China – crisis what crisis.? Dina Tina, head of Global Index Portfolio Management at Franklin Templeton, steps back to take a good hard look at investing in China.
China’s stock market has certainly been battered, rattling both consumer and investor confidence. But we wouldn’t be so quick to categorise this disappointing stage as a crisis.
Investors should still tread cautiously, of course, given that Chinese consumers remain nervous about a still-shaky property market and high youth unemployment. But rather than completely writing off the growth potential of China’s domestic market—one arguably too big to ignore—here are some points to consider.

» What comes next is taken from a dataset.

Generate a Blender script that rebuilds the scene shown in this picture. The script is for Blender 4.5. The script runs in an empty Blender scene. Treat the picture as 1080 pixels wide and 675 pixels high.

- The constructive summit between Presidents Joe Biden and Xi Jinping in California last year achieved some semblance of comfort over geopolitical tensions. And Xi’s recent meeting in Beijing with US business executives, like Apple CEO Tim Cook, over topics as artificial intelligence (AI) could bode well for stabilising relations.
- We’ve been encouraged by China’s private investment in AI, which is second only to the US. China has also made impressive progress with industrial robot installations, which have now outpaced those of the rest of the world combined[1]. And its innovators comprise nearly half of all global patent applications filed—greater than that of the US, Japan, South Korea or Germany.
- This Lunar New Year holiday saw an uptick in both China’s domestic travel and tourism spending, which rose 47% from 2023.
- Among the recent measures China has taken to stabilise its market and restore investor confidence is a tightening of the rules related to short selling in the market.
We are already beginning to see encouraging coordination between China’s fiscal and monetary policy changes. Following on earlier central bank moves at the start of this year that lowered the reserve requirement ratio (RRR) for financial institutions, regulators in March noted “ample” room for further cuts, which may enable substantial liquidity to be injected into the economy. And this year, Beijing is expected to provide at least US$137 billion in low-cost financing to help public housing programmes.
China’s remarkable development over the last few decades gave birth to a middle-class population of 500 million people who have now tasted prosperity. From 2017 to 2021, its luxury market tripled in size and should be supported going forward by another projected 80 million middle-income earners to join the ranks by the end of this decade. But this extraordinary pace of economic growth was always bound to hit some speed bumps and it’s important to remember that China is still undergoing a major transition from export-led growth to a more sustainable model that is increasingly driven by consumption and services.
China’s passenger vehicle exports, and particularly its electric vehicle sales, are other key areas of progress to watch. Last year, China nearly surpassed Japan as the world’s largest car exporter and in January, domestic retail passenger car sales were also up 57% year-over-year. China has been the envy and fear of global electric-vehicle manufacturers. With great government support, Chinese upstart automakers have eclipsed foreign rivals to develop electric cars faster and develop new smart tech features.
Partly because of China’s increasing demographic troubles, there’s been much fanfare over whether India is the “next China.” India’s more youthful population switched places with China in April 2023 to also become the world’s biggest nation. In September last year, India’s manufacturing and services PMI – already long in expansion mode – saw its services sector strengthen to a 13-year high, indicating a substantial rise in new business orders and improving business confidence. Notable technological and infrastructural developments were also achieved last year.
However, we should also keep in mind that India is quite a different economy than China with its own distinct merits and challenges. Unlike China, India is a noisy democracy with still-high barriers to trade. In 2022, India had one of the highest import duties globally, according to the World Trade Organisation.
So, perhaps, China really is the only next China. While investors do not expect a swift rebound in China’s market, some are seeing alluringly cheap valuations as an attractive entry point to the world’s second-largest economy. As of the end of March, the FTSE China RIC Capped Index was trading at a price-to-earnings (P/E) ratio of just 9.53x and price-to-book ratio of 1x.
Further afield, China has endeavoured in recent years to increase its influence in Latin America. Trade agreements, foreign direct investment and loans have played an important role in strengthening ties with the region. The reaches of China’s global influence with its ambitious Belt and Road Initiative should also not be overlooked as it seeks to develop new trade linkages, cultivate export markets, boost Chinese incomes and export its excess productive capacity. Chinese investment towards a vast modern container port in Peru – expected to commence operation by early 2025 – stands to transform South American trade and supply lines going forward.